I am really inmpressed with your sticking to those values. I hope the right people come along

Fresh Local said...

When we moved next door I asked Ken whether I could use the land and he replied "You can do whatever you like as long as you don't build a house on it".

This then is his living will.

My daughters play all over the rock, they garden in the front part - watching for abandoned syringes - and slide down the stone. It'll always be Ken's land to them.

He and I joked a few years ago that he and my girls were the only locals in our block all three having lived in the area all their lives. He would have been 66 when my wife and I made the first panicky taxi ride to the King George Women and Childrens Hosptital and 71 during the next to the RPA.

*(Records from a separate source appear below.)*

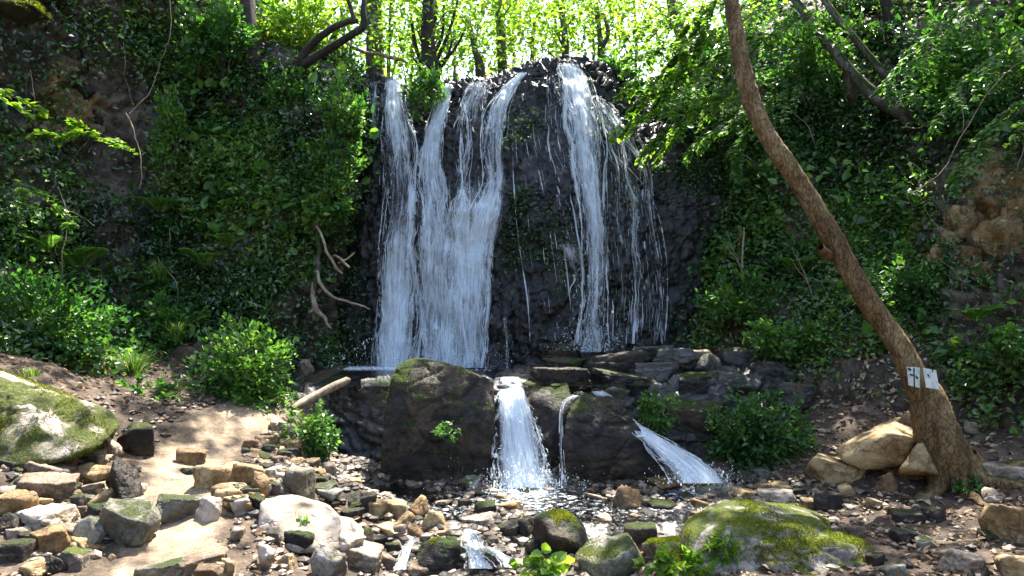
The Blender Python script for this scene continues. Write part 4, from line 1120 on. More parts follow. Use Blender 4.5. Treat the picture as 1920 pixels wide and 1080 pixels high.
# sunlit places: leaves are cut from the crowns between these and the sun
LIT = [(330,1040,4.2,.75),(330,950,4.8,.5),(440,855,5.8,.45),(500,785,6.8,.4),(90,715,5.25,.22),(10,695,5.1,.22),(60,900,5.0,.45),(100,990,4.6,.4),(560,955,5.0,.45),(640,1030,4.6,.45),
       (560,880,5.6,.35),(600,800,6.6,.35),(780,955,5.7,.45),(960,935,6.2,.5),(1120,945,6.1,.4),(1240,915,6.3,.35),(1370,950,5.4,.45),(1500,1040,4.7,.4),(1300,1040,4.9,.3),(1040,1060,4.7,.25),
       (1830,1050,4.8,.3),(1885,890,6.0,.3),(1690,960,5.6,.25),(1640,780,6.4,.2),(640,300,8.9,.6),(660,200,9,.5),(620,420,8.8,.4),(360,330,9,.35),(430,250,9.2,.3),(480,430,8.8,.25),(1040,705,7.4,.3),(1260,665,8.3,.45),(1135,735,7.1,.25),(960,715,7.2,.25),(1085,200,9.1,.55),(1100,300,8.9,.3),
       (745,200,9.5,.3),(905,170,9.6,.4),(640,220,9.2,.5),(620,330,9.0,.4),(600,430,8.9,.3),(600,560,8.8,.2),(315,210,9.2,.25),(310,270,9.2,.2),(1220,180,8.8,.45),(1290,110,9,.4),(1180,130,9,.3),
       (590,740,7.9,.25),(370,690,7.5,.2),(290,740,6.8,.25),(1460,120,9.5,.3),(180,240,7.8,.2),(20,190,7,.2),(460,650,7.3,.25)]
LITP = np.array([at(a, b, c) for a, b, c, _ in LIT])
LITR = np.array([d for *_, d in LIT])
def in_gap(pos):
    out = np.zeros(len(pos), bool)
    for p, r in zip(LITP, LITR):
        v = pos - p
        t = v @ SUN
        d = np.linalg.norm(v - t[:, None] * SUN, axis=1)
        out |= (t > .6) & (d < r * 1.3)
    q = np.stack([pos @ _e1, pos @ _e2, np.zeros(len(pos))], -1)
    return out & (fbm(q * 5.5, 3, 95, .6) > -.12)


_e1 = unit(np.cross(SUN, [0, 0, 1.0]))
_e2 = np.cross(SUN, _e1)
def dapple(pos):
    """Chinks that run through the whole roof of leaves towards the sun."""
    q = np.stack([pos @ _e1, pos @ _e2, np.zeros(len(pos))], -1)
    return fbm(q * 2.4, 3, 91, .6) > .02


def blob_points(centers, n, spread, rg, flat=.6):
    c = np.asarray(centers)[rg.integers(0, len(centers), n)]
    return c + rg.normal(size=(n, 3)) * spread * [1, 1, flat]


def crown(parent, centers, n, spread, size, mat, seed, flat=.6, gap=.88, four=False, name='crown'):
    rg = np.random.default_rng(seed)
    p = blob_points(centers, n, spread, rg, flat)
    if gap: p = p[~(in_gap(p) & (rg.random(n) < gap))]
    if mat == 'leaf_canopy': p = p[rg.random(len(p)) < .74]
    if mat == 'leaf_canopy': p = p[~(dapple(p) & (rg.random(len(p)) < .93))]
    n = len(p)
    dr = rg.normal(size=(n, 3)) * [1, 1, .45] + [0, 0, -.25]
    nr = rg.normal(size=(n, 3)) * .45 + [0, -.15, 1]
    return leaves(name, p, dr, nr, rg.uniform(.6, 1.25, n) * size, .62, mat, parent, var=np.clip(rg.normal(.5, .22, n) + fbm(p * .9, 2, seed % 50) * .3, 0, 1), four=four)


def limbs(base, ends, r0, rg, sag=.2):
    out = []
    for e in ends:
        e = np.asarray(e)
        m1 = base + (e - base) * .4 + rg.normal(size=3) * .15 * [1, 1, .4] + [0, 0, sag]
        out.append(([base, m1, e], [r0, r0 * .55, r0 * .12]))
    return out


def tree(name, label, trunk, mat, crown_c=None, crown_r=2.5, n=2600, size=.17, leafmat='leaf_canopy', seed=0, group=None, extra=(), k=9, spread=.55, flat=.45, gap=.88, cat='tree', seg=14, rough=.16, four=False, ztop=None):
    """trunk: list of (px,py,Y,half width px)."""
    rg = np.random.default_rng(seed)
    pts = np.array([at(a, b, c) for a, b, c, _ in trunk])
    rad = [d * c / F for _, _, c, d in trunk]
    root = empty(name, pts[0])
    tag(root, label, cat, group)
    lines = [(pts, rad)] + [(np.array([at(*q[:3]) for q in l]), [q[3] * q[2] / F for q in l]) for l in extra]
    ends = []
    if crown_c is not None:
        cc = np.array(crown_c, float)
        for i in range(k):
            th = i * 2.399 + seed
            rr = crown_r * math.sqrt((i + .5) / k)
            e = cc + [rr * math.cos(th), rr * math.sin(th), rg.uniform(-.35, .35)]
            ends.append(e)
        lines += limbs(pts[-1], ends, rad[-1] * .6, rg)
    tubes('trunk', lines, mat, root, seg=seg if n else seg, rough=rough, seed=seed)
    if crown_c is not None:
        mids = [pts[-1] * .35 + e * .65 for e in ends]
        crown(root, ends + mids, n, spread * crown_r / 2.5, size, leafmat, seed + 1, flat, gap, four)
    return root


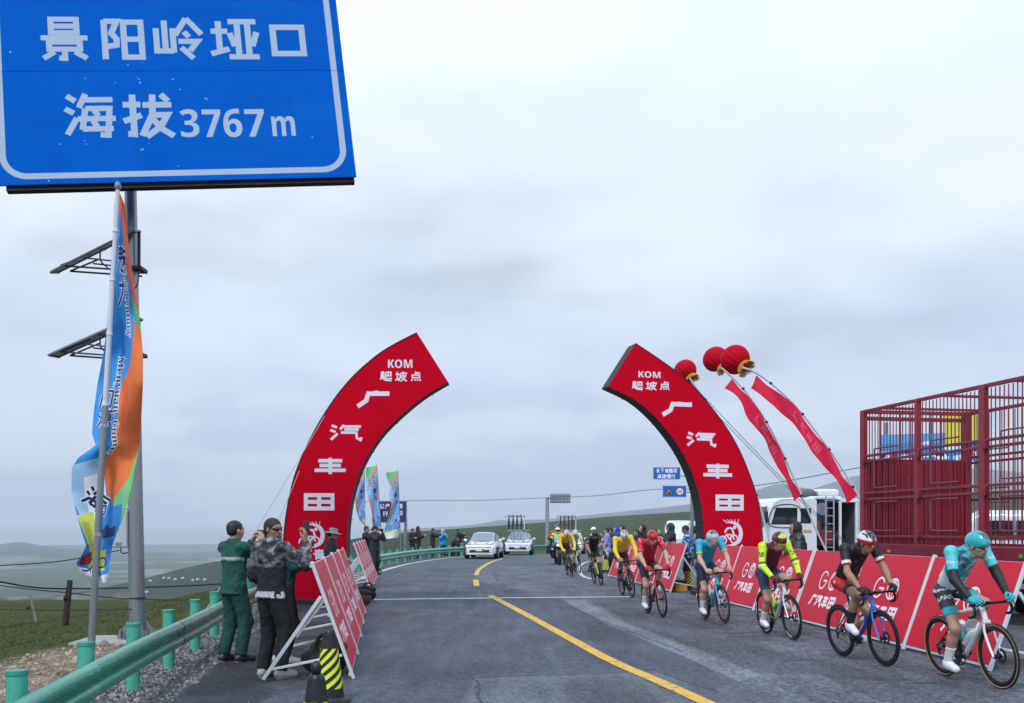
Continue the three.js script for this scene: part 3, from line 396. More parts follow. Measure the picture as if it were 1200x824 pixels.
// ---------------------------------------------------------------- the two halves of the red arch
const redPrint = '#c80022';
function arch(label, O, psi, faceLine, txt, group, mirrored) {
  const r = V(Math.cos(psi), 0, -Math.sin(psi)), u = V(0, 1, 0), P = plane(O, r, u), root = thing('event_arch', label, 'arch', O, psi, group);
  const outer = faceLine.outer.map(([x, y]) => V(...P.hit(x, y), 0)), inner = faceLine.inner.map(([x, y]) => V(...P.hit(x, y), 0)), smooth = (q) => new THREE.CatmullRomCurve3(q, false, 'centripetal').getPoints(48);
  const fix = (q) => q.map((p) => { p.y = Math.max(p.y, 0.1); return p; });
  const pts = [...fix(smooth(outer)), ...fix(smooth(inner))], shape = new THREE.Shape(pts.map((p) => new THREE.Vector2(p.x, p.y)));
  const box = new THREE.Box2().setFromPoints(pts.map((p) => new THREE.Vector2(p.x, p.y))), w = box.max.x - box.min.x, h = box.max.y - box.min.y, K = 1900 / h;
  const cx = (a) => (a - box.min.x) * K, cy = (b) => (box.max.y - b) * K;
  const t = canvasTex(Math.ceil(w * K), Math.ceil(h * K), (g, cw, ch) => {
    g.fillStyle = redPrint; g.fillRect(0, 0, cw, ch);
    for (let i = 0; i < 40; i++) { g.fillStyle = 'rgba(' + (rnd() < 0.5 ? '90,0,10,' : '230,40,60,') + rr(0.01, 0.035) + ')'; g.beginPath(); g.ellipse(rr(0, cw), rr(0, ch), rr(40, 300), rr(40, 300), 0, 0, 7); g.fill(); }
    g.strokeStyle = g.fillStyle = '#dfe4f0'; txt(g, P, cx, cy, K);
  });
  const fg = new THREE.ShapeGeometry(shape), p = fg.attributes.position, uv = fg.attributes.uv;
  for (let i = 0; i < p.count; i++) uv.setXY(i, (p.getX(i) - box.min.x) / w, (p.getY(i) - box.min.y) / h);
  const sides = M('#171b22', 0.65), back = M('#8e1022', 0.7), dep = 0.48;
  obj('face_panel', fg.translate(0, 0, 0.004), new THREE.MeshPhysicalMaterial({ map: t, roughness: 0.8, specularIntensity: 0.12, bumpMap: noiseTex(256, (a, b) => { const n = 0.5 + 0.4 * tileNoise(a, b, 3); return [n, n, n]; }), bumpScale: 0.004 }), root);
  obj('side_frame', new THREE.ExtrudeGeometry(shape, { depth: dep, bevelEnabled: false, curveSegments: 4 }).translate(0, 0, -dep), [back, sides], root);
  const ribAt = smooth(inner), outAt = smooth(outer);
  for (const k of [4, 12, 20, 28, 36]) { const a = ribAt[k], b = ribAt[k + 1], d = b.clone().sub(a).normalize(); obj('strap', beam([a.x, a.y, -0.01], [a.x, a.y, -dep + 0.01], 0.05, 0.02, d), M('#3a4048', 0.7), root); }
  obj('trim_edge', tube([...outAt.filter((q, i) => i % 3 === 0)].map((q) => [q.x, q.y, 0.004]), 0.014, 60, 5), sides, root);
  const ys = pts.filter((q) => q.y < 0.2), x0 = Math.min(...ys.map((q) => q.x)), x1 = Math.max(...ys.map((q) => q.x));
  obj('base_plate', bx(x1 - x0 + 0.2, 0.1, dep + 0.3, (x0 + x1) / 2, 0.05, -dep / 2, 0.01), M('#1b1d21', 0.6), root);
  for (const x of [x0 + 0.3, x1 - 0.3]) obj('ballast', bx(0.34, 0.16, 0.3, x, 0.08, -dep - 0.3, 0.03), M('#3c3e42', 0.8), root);
  return { root, P };
}
function swirl(g, x, y, s) {                                   // race emblem: a crescent swirl round a little cyclist
  g.save(); g.translate(x, y); g.scale(s / 100, s / 100); g.lineCap = 'round'; g.lineJoin = 'round'; const col = g.strokeStyle;
  g.beginPath(); g.moveTo(-28, -42); g.bezierCurveTo(30, -66, 62, -20, 44, 22); g.bezierCurveTo(34, 44, 0, 54, -22, 42); g.bezierCurveTo(10, 44, 34, 20, 32, -8); g.bezierCurveTo(28, -36, 4, -44, -28, -42); g.fill();
  for (let k = 0; k < 5; k++) { g.lineWidth = 3; g.beginPath(); g.moveTo(-20 + k * 12, -47 - Math.sin(k) * 3); g.lineTo(-34 + k * 16, -54 - k * 0.5); g.stroke(); }
  g.lineWidth = 6; for (const [a, b] of [[-36, 24], [12, 20]]) { g.beginPath(); g.arc(a, b, 15, 0, 7); g.stroke(); }
  g.beginPath(); g.moveTo(-36, 24); g.lineTo(-20, 2); g.lineTo(4, 4); g.lineTo(12, 20); g.moveTo(-20, 2); g.lineTo(-8, 20); g.lineTo(4, 4); g.stroke();
  g.lineWidth = 8; g.beginPath(); g.moveTo(-26, -8); g.quadraticCurveTo(-16, -30, 4, -20); g.lineTo(10, 0); g.stroke(); g.beginPath(); g.arc(14, -26, 7, 0, 7); g.fill(); g.restore(); g.strokeStyle = col;
}
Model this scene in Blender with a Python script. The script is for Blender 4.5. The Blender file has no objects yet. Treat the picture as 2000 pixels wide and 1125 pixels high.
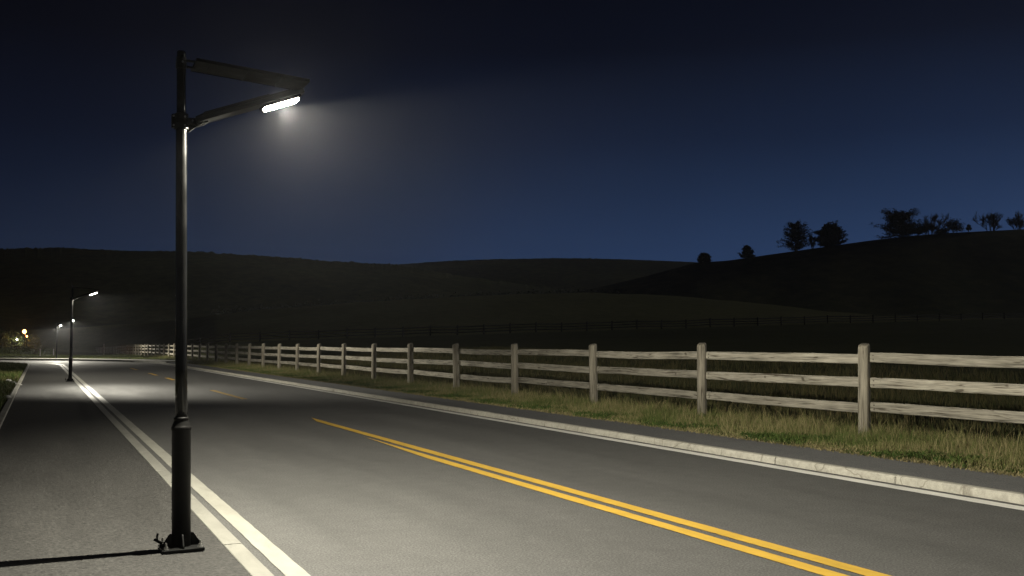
import bpy, bmesh, math, random
import numpy as np
from mathutils import Vector, Matrix, noise as mn
R = math.radians
random.seed(7); RNG = np.random.default_rng(7)
S = bpy.context.scene
COL = S.collection

# ------------------------------------------------------------------ camera model
# world frame = road frame: x across the road (right), y along the road, camera over the origin
F = 1944.0; CX, CY = 1000.0, 562.5; HOR = 671.0; CH = 1.5
PITCH = math.atan((HOR - CY) / F); YAW = math.atan(921.0 / F)
cp, sp = math.cos(PITCH), math.sin(PITCH); cy_, sy_ = math.cos(YAW), math.sin(YAW)
def cam2w(X, Y): return (X * cy_ + Y * sy_, -X * sy_ + Y * cy_)
def w2cam(x, y): return (x * cy_ - y * sy_, x * sy_ + y * cy_)
def at_depth(px, py, D):                     # photo pixel + distance -> point
    k = (CY - py) / F
    dz = D * (sp + k * cp) / (cp - k * sp)
    X = (px - CX) / F * (D * cp + dz * sp)
    x, y = cam2w(X, D)
    return Vector((x, y, CH + dz))
def on_plane(px, py, z=0.0):
    k = (CY - py) / F
    D = (z - CH) / ((sp + k * cp) / (cp - k * sp))
    return at_depth(px, py, D)

# ------------------------------------------------------------------ tagging
def tag(o, label=None, cat=None, group=None, kind=None):
    if label: o['label'] = label
    if cat: o['category'] = cat
    if group: o['group'] = group
    if kind: o['kind'] = kind
    return o
def empty(name, loc=(0, 0, 0)):
    o = bpy.data.objects.new(name, None); COL.objects.link(o); o.location = loc
    o.empty_display_size = 0.2
    return o
def link_mesh(name, me, mat=None, parent=None, smooth=False):
    o = bpy.data.objects.new(name, me); COL.objects.link(o)
    if mat is not None and not me.materials:
        for m in (mat if isinstance(mat, (list, tuple)) else [mat]): me.materials.append(m)
    if smooth: me.polygons.foreach_set('use_smooth', [True] * len(me.polygons))
    if parent is not None: o.parent = parent
    return o
def bm_obj(name, bm, mat=None, parent=None, smooth=False, bevel=0.0, seg=2, angle=35):
    me = bpy.data.meshes.new(name); bm.normal_update(); bm.to_mesh(me); bm.free()
    o = link_mesh(name, me, mat, parent, smooth)
    if bevel:
        b = o.modifiers.new('Bevel', 'BEVEL'); b.width = bevel; b.segments = seg; b.limit_method = 'ANGLE'; b.angle_limit = R(angle)
    return o
def children(o): return [c for c in bpy.data.objects if c.parent == o]
def copy_tree(o, parent=None):
    c = o.copy(); COL.objects.link(c)
    if o.type == 'LIGHT': c.data = o.data.copy()
    if parent is not None:
        c.parent = parent; c.matrix_parent_inverse = o.matrix_parent_inverse.copy()
    for ch in children(o): copy_tree(ch, c)
    return c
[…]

We have an olive tree on the land, a lillipilli, lemongrass, a compost pile and a compost bin. One summer I set up a grey water filtering system using the raised garden bed an earlier tenant had built from old railway sleepers as a sump. There's an old wooden staircase leading from the top of the rock down to the garden bed which has gradually rotted away over the last twenty years. It's also recycled from a rail yard.

When we moved in neighbours were still throwing food scraps over the back fence for the rabbits that lived there. Greyhound racing is a popular local sport and owners would often keep rabbits to encourage the dogs - the rabbits would sometimes get away and if found by a benevolent spirit could end up on Ken's land.

The last one must have disappeared about the time we moved in but for some months lettuce leaves kept appearing over the fence.

The rock will probably go and some new structure be squeezed into the gap. We can only hope that it fits into the streetscape and that the occupants do too.